La cimenterie McInnis prévoit réduire sa pollution en brûlant des résidus de la forêt gaspésienne. Une approche qui a ses limites, selon les écologistes.

La cimenterie en construction à Port-Daniel-Gascons prévoit remplacer jusqu'à 50 % du coke de pétrole par de la « biomasse forestière », ce qui pourrait faire baisser de 20 % ses émissions totales de gaz à effet de serre (GES).

« Notre point de départ pour le remplacement est de 15 %, et nous évaluerons au fur et à mesure les possibilités d'augmentation », explique Maryse Tremblay, directrice des communications et de la responsabilité sociale de Ciment McInnis.

Le coke de pétrole est un sous-produit du raffinage. La biomasse se compose de résidus de coupe, comme les branches et les têtes d'arbres, et de résidus de scieries, tels l'écorce et les copeaux.

Ciment McInnis a fait un premier pas dans cette direction : elle a conclu une entente avec l'Association coopérative forestière de Saint-Elzéar.

C'est un « projet porteur » pour la région, selon le directeur général de la coopérative, Sébastien Roy. « On va créer une cinquantaine d'emplois », dit-il.

La Gaspésie a perdu une usine de papier, une usine de carton et près d'une dizaine de scieries au cours des dernières années.

La biomasse de la coopérative sert déjà à chauffer l'Hôpital de Maria et les serres Jardins Nature à New Richmond à raison de 6000 tonnes par année.

Mais le projet McInnis, c'est une autre paire de manches.

« Il y a une différence entre chauffer des bâtiments et approvisionner une cimenterie. On parle de 100 000 tonnes par année. Ça va prendre un procédé industriel pour sécher cette biomasse. »

M. Roy croit tout de même que le projet pourra se faire dans le respect de la foresterie durable. 

« Avant, on avait deux papetières qui consommaient en tout 300 000 tonnes de résidus, rappelle-t-il. Un arbre, c'est 50 % de résidus et 50 % de planches. Mais on n'avait plus de marché pour les résidus dans la région. »

Il sait aussi que la biomasse forestière doit être collectée à 100 km ou moins, sans quoi son avantage écologique disparaît à cause de la pollution liée au transport.

Sébastien Roy assure cependant qu'aucun arbre ne sera coupé simplement pour être brûlé dans les fours de la cimenterie. « On ne coupe pas un arbre pour chauffer, assure-t-il. Ce n'est pas économiquement viable et ce n'est pas écologique. »

Projet à l'oeil

Les groupes écologistes ont néanmoins le projet à l'oeil.

Nicolas Mainville, de Greenpeace, craint que la demande industrielle n'intensifie l'exploitation de la forêt.

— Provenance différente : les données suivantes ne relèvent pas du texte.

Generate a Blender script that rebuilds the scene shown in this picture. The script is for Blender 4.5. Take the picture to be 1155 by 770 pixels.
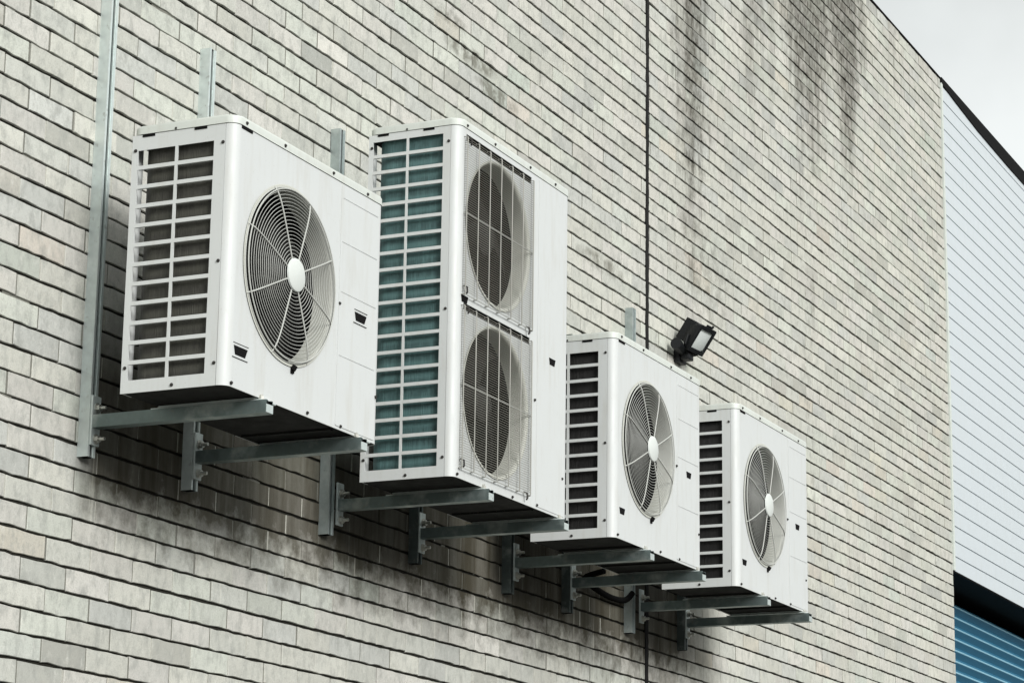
import bpy, bmesh, math, random
import numpy as np
from mathutils import Vector, Matrix, noise
R = math.radians
random.seed(7)
rng = np.random.default_rng(11)
sc = bpy.context.scene
for o in list(bpy.data.objects): bpy.data.objects.remove(o)
COL = sc.collection

# ---------------------------------------------------------------- camera
YAW, PITCH, ROLL, DIST, FPX = 1.13407943, 0.24030381, 0.01419055, 4.64490649, 2917.63667
fw = Vector((math.sin(YAW)*math.cos(PITCH), math.cos(YAW)*math.cos(PITCH), math.sin(PITCH)))
rt = Vector((math.cos(YAW), -math.sin(YAW), 0)); up = rt.cross(fw)
r2 = rt*math.cos(ROLL)+up*math.sin(ROLL); u2 = -rt*math.sin(ROLL)+up*math.cos(ROLL)
cd = bpy.data.cameras.new('camera'); cam = bpy.data.objects.new('camera', cd); COL.objects.link(cam)
m = Matrix((r2, u2, -fw)).transposed().to_4x4(); m.translation = (0, -DIST, 1.6)
cam.matrix_world = m
cd.sensor_width = 36; cd.lens = FPX/1155*36; cd.clip_end = 3000; cd.clip_start = .1
sc.camera = cam

# ---------------------------------------------------------------- sky, sun, exposure
SUN_EL, SUN_AZ = R(22), R(212)        # azimuth measured clockwise from +y; the sun stands in front of the wall, left
w = bpy.data.worlds.new('World'); sc.world = w; w.use_nodes = True
nt = w.node_tree; N = nt.nodes; L = nt.links; N.clear()
out = N.new('ShaderNodeOutputWorld'); bg = N.new('ShaderNodeBackground'); bg.inputs[1].default_value = .1
sky = N.new('ShaderNodeTexSky'); sky.sky_type = 'NISHITA'; sky.sun_disc = False
sky.sun_elevation = SUN_EL; sky.sun_rotation = SUN_AZ; sky.air_density = 1; sky.dust_density = 2
tc = N.new('ShaderNodeTexCoord'); sep = N.new('ShaderNodeSeparateXYZ'); L.new(tc.outputs['Generated'], sep.inputs[0])
hs = N.new('ShaderNodeHueSaturation'); hs.inputs['Saturation'].default_value = .10; L.new(sky.outputs[0], hs.inputs['Color'])
# overcast layer: brighter towards the zenith, soft cloud texture
ramp = N.new('ShaderNodeValToRGB'); e = ramp.color_ramp.elements
e[0].position = 0.0; e[0].color = (.12, .125, .125, 1); e[1].position = 1; e[1].color = (2.6, 2.7, 2.68, 1)
el = e.new(.15); el.color = (.4, .42, .42, 1); el = e.new(.27); el.color = (1.85, 1.93, 1.92, 1); el = e.new(.38); el.color = (1.55, 1.63, 1.61, 1); el = e.new(.52); el.color = (2.7, 2.8, 2.78, 1)
L.new(sep.outputs[2], ramp.inputs[0])
nz = N.new('ShaderNodeTexNoise'); nz.inputs['Scale'].default_value = 7; nz.inputs['Detail'].default_value = 5
L.new(tc.outputs['Generated'], nz.inputs['Vector'])
nr = N.new('ShaderNodeMapRange'); nr.inputs[1].default_value = .35; nr.inputs[2].default_value = .7; nr.inputs[3].default_value = .86; nr.inputs[4].default_value = 1.14
L.new(nz.outputs[0], nr.inputs[0])
vm = N.new('ShaderNodeVectorMath'); vm.operation = 'SCALE'; L.new(ramp.outputs[0], vm.inputs[0]); L.new(nr.outputs[0], vm.inputs['Scale'])
sc5 = N.new('ShaderNodeVectorMath'); sc5.operation = 'SCALE'; sc5.inputs['Scale'].default_value = 2.4; L.new(vm.outputs[0], sc5.inputs[0])
mx = N.new('ShaderNodeMix'); mx.data_type = 'RGBA'; mx.inputs[0].default_value = .85
L.new(hs.outputs[0], mx.inputs[6]); L.new(sc5.outputs[0], mx.inputs[7])
L.new(mx.outputs[2], bg.inputs[0]); L.new(bg.outputs[0], out.inputs[0])
sd = bpy.data.lights.new('sun', 'SUN'); sd.energy = 1.72; sd.angle = R(22); sd.color = (1, .985, .965)
so = bpy.data.objects.new('sun', sd); COL.objects.link(so)
dirv = Vector((math.sin(SUN_AZ)*math.cos(SUN_EL), math.cos(SUN_AZ)*math.cos(SUN_EL), math.sin(SUN_EL)))
so.rotation_euler = dirv.to_track_quat('Z', 'Y').to_euler(); so.location = (0, -10, 20)
vs = sc.view_settings; vs.view_transform = 'Standard'; vs.look = 'None'; vs.exposure = 1.08; vs.gamma = 1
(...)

« Si on remplace du coke ou du charbon par des arbres debout, le bilan climatique est pire pendant des années, avant que les arbres ne se régénèrent et recommencent à pousser, dit-il. Dès qu'on brûle du bois, on considère que c'est zéro émission. Mais pour ça, il faut que la forêt repousse, et c'est dans des dizaines d'années. »

En Europe, les carburants fossiles font déjà place à la biomasse : en 2010, 1,5 million de tonnes de résidus verts ont été brûlés dans les cimenteries européennes.

Un projet de 1,1 milliard

Les principaux actionnaires de Ciment McInnis sont des membres de la famille fondatrice de Bombardier. Le projet de 1,1 milliard profite d'un investissement de 100 millions et d'un prêt de 250 millions d'Investissement Québec, ainsi que d'un investissement de 100 millions de la Caisse de dépôt et placement du Québec. La cimenterie est construite non loin d'un gisement de 400 millions de tonnes de calcaire. Sa production équivaudra à 60 % de la capacité actuelle de toutes les cimenteries québécoises.